╭─ Data to process

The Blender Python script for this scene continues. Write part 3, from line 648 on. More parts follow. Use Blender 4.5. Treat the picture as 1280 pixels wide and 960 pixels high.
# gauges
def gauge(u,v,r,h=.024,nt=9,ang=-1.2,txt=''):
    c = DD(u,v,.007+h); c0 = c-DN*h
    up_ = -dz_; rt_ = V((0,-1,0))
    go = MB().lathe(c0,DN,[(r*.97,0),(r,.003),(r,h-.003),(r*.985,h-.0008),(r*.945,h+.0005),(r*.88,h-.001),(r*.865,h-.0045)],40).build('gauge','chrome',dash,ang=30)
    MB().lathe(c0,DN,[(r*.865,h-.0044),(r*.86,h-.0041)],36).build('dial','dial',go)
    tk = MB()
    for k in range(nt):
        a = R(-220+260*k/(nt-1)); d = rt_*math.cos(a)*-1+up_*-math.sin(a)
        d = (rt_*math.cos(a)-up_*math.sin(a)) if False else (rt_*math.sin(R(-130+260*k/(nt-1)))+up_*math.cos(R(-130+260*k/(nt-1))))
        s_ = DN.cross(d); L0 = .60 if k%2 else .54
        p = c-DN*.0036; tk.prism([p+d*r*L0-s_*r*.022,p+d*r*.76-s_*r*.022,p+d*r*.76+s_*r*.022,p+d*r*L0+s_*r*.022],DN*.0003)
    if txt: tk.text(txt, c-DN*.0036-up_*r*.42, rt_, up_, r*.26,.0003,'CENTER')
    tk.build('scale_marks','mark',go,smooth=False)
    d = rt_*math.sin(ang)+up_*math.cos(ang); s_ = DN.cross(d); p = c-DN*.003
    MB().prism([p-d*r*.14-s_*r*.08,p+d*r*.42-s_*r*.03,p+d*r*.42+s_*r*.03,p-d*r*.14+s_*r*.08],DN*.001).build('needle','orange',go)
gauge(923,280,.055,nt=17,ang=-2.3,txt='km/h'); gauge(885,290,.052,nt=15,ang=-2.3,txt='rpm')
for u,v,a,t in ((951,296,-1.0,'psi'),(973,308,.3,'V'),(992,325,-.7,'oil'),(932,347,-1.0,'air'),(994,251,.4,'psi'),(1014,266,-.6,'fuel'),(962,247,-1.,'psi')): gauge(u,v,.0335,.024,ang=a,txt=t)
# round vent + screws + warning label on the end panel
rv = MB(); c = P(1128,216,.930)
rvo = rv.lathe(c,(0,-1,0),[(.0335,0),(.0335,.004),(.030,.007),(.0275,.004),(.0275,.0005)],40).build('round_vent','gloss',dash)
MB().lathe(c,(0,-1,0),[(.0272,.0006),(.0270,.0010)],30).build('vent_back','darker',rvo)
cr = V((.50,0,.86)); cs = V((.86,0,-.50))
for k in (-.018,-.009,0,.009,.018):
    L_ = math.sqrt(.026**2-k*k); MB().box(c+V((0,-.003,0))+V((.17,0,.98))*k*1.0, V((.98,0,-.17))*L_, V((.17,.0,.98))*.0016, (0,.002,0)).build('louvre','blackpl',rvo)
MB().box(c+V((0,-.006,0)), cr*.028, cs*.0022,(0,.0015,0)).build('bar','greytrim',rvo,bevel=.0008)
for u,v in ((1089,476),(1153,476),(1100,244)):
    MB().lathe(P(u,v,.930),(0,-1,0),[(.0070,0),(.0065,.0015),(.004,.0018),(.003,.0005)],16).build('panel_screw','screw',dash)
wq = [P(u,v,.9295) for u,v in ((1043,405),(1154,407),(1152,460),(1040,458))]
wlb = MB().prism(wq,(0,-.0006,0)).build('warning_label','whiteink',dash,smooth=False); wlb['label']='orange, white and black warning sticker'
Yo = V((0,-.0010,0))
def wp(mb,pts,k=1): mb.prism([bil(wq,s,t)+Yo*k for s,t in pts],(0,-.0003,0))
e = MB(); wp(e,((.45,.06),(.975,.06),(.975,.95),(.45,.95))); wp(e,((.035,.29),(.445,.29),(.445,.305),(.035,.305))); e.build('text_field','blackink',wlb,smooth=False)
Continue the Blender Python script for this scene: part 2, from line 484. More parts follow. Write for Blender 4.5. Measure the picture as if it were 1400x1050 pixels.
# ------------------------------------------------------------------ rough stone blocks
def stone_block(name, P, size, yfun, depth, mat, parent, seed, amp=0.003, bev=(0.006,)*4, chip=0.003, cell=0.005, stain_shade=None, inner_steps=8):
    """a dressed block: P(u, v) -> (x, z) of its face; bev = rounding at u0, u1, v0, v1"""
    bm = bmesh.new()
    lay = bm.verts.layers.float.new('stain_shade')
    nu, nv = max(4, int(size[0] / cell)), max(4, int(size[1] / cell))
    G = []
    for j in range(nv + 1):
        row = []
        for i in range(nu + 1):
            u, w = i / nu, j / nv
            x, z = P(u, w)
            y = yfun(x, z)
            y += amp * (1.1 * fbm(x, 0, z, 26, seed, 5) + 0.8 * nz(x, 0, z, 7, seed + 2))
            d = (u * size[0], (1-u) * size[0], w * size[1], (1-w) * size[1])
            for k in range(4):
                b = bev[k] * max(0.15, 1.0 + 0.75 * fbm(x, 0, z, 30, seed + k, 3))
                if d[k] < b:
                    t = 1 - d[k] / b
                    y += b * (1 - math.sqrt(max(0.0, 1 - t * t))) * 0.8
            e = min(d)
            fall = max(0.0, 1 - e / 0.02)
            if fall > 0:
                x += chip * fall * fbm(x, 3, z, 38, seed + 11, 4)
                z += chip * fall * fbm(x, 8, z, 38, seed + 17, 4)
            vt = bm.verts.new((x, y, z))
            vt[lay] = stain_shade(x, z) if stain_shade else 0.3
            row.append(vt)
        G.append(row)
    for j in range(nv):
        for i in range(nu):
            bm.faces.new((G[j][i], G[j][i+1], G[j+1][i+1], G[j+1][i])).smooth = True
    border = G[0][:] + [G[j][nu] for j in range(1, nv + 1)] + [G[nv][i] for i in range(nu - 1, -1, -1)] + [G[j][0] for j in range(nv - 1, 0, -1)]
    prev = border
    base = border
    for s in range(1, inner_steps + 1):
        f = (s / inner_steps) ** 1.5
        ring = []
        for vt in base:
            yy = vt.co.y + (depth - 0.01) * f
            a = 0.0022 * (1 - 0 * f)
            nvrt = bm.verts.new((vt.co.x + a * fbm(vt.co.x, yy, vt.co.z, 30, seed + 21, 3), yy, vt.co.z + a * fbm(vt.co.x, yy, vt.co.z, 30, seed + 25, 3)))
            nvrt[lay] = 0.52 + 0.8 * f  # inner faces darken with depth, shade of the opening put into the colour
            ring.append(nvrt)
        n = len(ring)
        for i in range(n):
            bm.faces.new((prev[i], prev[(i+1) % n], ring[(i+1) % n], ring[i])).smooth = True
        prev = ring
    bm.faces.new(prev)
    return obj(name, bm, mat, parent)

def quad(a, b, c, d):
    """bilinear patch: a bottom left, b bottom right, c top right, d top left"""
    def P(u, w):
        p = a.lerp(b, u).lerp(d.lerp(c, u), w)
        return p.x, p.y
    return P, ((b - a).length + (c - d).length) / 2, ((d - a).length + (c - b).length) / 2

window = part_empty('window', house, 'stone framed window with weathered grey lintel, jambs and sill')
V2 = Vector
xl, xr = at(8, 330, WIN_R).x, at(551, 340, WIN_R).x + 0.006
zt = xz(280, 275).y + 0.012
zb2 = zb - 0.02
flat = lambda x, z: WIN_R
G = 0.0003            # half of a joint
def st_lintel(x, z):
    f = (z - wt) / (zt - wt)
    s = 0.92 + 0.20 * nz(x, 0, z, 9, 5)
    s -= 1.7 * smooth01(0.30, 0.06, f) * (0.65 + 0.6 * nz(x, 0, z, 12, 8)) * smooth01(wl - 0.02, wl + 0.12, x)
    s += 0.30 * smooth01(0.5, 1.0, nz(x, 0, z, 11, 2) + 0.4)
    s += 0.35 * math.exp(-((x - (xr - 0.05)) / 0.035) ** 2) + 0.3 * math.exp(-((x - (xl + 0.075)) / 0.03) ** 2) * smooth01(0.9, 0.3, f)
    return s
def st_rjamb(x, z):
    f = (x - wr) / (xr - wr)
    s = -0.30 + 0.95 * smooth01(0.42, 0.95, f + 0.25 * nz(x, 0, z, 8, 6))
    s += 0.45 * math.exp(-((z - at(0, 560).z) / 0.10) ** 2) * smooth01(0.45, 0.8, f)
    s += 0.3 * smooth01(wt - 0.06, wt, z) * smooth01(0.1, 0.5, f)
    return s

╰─
╭─ Data to process

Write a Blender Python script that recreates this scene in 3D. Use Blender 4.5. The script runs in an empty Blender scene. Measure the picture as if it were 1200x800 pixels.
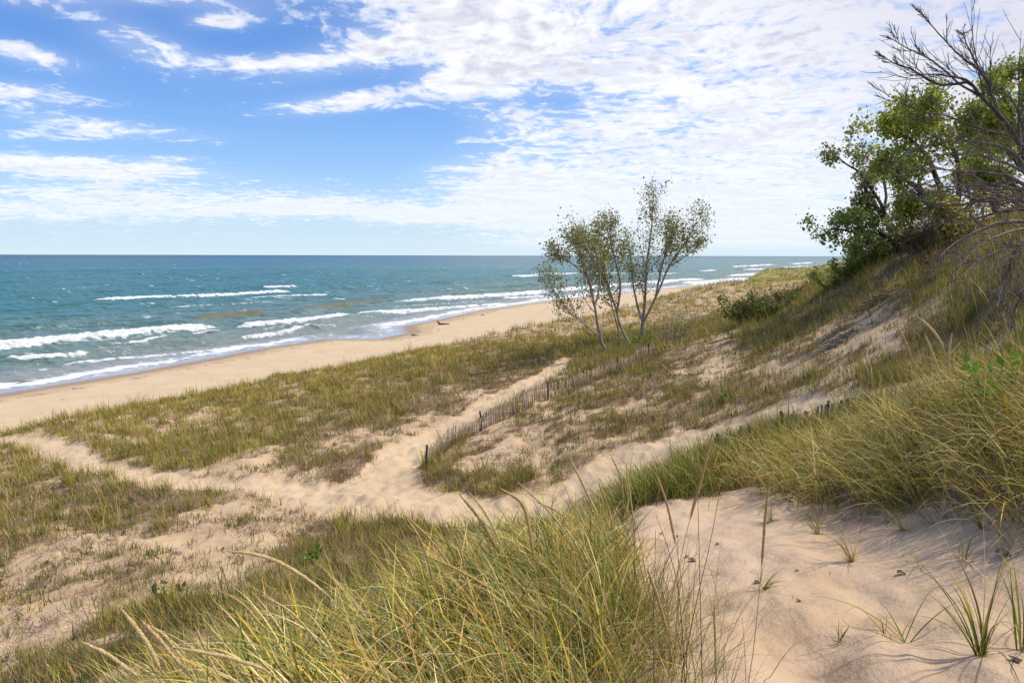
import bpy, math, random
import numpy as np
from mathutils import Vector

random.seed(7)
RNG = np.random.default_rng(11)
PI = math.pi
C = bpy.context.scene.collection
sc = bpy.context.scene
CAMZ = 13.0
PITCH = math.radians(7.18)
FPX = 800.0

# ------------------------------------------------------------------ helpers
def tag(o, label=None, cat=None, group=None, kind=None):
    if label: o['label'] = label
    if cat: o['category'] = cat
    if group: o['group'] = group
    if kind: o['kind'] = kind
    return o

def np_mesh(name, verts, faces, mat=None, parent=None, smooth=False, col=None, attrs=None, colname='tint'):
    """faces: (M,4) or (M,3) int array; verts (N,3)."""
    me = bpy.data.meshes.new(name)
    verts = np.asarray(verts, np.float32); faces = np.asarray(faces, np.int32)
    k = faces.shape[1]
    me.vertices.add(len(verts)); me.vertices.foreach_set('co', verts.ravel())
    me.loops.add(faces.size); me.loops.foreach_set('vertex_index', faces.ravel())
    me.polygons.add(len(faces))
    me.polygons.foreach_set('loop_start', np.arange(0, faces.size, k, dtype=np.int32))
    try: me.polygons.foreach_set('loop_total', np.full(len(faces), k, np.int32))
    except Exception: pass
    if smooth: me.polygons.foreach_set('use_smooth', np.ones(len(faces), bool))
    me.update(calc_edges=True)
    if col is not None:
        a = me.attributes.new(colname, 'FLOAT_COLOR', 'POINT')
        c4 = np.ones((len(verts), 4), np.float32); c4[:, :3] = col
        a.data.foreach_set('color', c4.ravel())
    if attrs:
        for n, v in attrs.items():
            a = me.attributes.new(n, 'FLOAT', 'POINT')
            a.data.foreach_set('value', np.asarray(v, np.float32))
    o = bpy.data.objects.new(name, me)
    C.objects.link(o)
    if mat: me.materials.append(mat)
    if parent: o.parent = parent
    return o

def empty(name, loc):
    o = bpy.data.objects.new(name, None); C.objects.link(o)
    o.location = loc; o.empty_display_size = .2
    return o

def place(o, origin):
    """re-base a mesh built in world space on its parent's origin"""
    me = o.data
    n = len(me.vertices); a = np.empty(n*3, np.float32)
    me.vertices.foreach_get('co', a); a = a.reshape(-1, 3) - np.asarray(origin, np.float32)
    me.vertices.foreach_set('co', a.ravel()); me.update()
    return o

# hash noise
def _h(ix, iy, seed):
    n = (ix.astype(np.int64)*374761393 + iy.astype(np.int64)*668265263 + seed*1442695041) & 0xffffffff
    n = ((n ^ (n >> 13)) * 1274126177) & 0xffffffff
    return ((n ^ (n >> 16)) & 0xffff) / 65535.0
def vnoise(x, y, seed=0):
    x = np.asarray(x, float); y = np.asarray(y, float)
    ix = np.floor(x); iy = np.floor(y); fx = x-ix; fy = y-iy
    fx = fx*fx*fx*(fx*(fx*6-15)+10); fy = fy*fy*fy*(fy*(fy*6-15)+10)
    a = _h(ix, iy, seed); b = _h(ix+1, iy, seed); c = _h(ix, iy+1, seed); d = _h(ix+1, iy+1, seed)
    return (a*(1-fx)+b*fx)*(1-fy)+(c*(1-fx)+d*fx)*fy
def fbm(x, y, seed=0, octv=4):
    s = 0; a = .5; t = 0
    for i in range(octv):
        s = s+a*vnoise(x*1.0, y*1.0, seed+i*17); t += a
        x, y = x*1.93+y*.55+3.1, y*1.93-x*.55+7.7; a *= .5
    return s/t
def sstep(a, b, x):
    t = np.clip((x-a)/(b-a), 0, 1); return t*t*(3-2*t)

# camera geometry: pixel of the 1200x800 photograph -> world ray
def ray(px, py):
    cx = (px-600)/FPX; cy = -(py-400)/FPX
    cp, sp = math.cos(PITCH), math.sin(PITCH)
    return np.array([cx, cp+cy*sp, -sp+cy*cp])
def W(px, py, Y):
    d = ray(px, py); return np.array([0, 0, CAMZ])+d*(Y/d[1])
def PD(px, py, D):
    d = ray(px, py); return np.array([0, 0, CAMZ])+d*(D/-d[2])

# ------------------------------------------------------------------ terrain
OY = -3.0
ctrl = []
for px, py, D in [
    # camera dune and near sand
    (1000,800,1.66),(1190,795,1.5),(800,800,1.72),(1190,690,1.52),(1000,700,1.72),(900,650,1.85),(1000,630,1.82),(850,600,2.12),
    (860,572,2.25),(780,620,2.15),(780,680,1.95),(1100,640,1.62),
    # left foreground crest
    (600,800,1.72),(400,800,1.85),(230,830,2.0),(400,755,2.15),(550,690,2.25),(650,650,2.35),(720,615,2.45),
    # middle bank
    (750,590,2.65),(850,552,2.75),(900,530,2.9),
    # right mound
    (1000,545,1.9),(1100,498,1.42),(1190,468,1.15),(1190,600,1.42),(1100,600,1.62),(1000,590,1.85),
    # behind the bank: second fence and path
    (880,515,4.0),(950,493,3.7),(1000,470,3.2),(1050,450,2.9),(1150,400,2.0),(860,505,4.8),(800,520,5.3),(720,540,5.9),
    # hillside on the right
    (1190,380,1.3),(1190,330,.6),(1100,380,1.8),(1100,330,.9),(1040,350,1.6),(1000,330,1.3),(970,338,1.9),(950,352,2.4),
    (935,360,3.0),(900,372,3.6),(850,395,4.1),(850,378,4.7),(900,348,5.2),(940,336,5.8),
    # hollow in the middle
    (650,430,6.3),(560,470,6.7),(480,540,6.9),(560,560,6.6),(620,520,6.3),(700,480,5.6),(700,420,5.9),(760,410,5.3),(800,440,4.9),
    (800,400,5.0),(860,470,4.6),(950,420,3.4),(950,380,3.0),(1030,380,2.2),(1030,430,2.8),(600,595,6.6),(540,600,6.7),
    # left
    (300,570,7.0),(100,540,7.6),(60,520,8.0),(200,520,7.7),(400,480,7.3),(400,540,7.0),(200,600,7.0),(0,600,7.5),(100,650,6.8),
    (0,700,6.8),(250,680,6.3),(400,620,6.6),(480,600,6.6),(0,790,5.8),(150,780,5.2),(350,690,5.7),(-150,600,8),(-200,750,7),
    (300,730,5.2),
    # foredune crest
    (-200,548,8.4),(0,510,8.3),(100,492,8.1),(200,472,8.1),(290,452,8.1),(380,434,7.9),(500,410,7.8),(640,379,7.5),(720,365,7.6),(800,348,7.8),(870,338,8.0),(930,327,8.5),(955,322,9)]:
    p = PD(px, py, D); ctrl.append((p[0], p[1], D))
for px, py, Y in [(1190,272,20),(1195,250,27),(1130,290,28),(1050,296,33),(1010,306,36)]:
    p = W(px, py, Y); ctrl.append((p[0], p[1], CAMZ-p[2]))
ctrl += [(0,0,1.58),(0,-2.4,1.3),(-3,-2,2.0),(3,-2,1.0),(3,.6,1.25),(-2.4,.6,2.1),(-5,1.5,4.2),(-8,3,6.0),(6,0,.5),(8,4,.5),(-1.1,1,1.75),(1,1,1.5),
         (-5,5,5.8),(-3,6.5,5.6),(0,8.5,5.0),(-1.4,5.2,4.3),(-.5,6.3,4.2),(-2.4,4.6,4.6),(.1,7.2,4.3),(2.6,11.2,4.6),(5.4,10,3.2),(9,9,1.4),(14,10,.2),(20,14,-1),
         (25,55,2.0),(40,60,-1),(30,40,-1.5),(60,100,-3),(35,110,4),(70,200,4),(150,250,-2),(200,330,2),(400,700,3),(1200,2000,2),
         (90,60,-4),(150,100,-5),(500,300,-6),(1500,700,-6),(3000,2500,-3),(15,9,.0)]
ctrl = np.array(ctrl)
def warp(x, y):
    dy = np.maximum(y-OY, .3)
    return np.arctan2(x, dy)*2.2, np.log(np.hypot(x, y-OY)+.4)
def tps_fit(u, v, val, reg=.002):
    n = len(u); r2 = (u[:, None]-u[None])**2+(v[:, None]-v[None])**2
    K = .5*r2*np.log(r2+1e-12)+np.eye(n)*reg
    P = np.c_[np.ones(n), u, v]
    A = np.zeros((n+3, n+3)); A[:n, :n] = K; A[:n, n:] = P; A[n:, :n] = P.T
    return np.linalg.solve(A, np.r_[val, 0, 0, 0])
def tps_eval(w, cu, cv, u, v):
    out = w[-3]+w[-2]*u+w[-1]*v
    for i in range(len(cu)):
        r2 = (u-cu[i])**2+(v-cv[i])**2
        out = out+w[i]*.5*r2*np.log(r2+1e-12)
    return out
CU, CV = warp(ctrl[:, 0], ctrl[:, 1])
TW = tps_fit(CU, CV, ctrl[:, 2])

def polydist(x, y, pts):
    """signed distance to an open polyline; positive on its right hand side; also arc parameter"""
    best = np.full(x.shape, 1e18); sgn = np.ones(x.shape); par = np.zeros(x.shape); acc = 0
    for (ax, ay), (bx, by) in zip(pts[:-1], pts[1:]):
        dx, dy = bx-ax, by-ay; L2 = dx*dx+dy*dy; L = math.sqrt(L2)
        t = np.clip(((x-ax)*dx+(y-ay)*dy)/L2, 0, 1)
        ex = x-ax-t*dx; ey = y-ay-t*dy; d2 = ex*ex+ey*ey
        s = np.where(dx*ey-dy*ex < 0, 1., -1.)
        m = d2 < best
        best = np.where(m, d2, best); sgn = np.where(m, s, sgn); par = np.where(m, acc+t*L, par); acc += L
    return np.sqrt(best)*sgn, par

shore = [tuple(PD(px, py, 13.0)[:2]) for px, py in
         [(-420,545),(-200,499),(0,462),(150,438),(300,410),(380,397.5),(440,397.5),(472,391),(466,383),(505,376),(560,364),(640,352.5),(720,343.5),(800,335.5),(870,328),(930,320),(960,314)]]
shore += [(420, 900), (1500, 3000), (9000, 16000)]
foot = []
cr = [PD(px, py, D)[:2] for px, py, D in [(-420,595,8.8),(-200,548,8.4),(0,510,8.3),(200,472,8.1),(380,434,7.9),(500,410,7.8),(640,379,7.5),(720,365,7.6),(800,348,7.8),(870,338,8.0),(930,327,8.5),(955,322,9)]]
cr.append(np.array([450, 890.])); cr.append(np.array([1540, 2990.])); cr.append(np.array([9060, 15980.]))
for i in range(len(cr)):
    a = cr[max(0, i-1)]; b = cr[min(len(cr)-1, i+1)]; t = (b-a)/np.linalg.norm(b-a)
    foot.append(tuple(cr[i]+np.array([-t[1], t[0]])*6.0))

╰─

:: Work to be completed ::
Filter the entries down to the lines containing "Measure". Copy each of those lines.

:: Response to the task ::
Continue the Blender Python script for this scene: part 2, from line 484. More parts follow. Write for Blender 4.5. Measure the picture as if it were 1400x1050 pixels.
Write a Blender Python script that recreates this scene in 3D. Use Blender 4.5. The script runs in an empty Blender scene. Measure the picture as if it were 1200x800 pixels.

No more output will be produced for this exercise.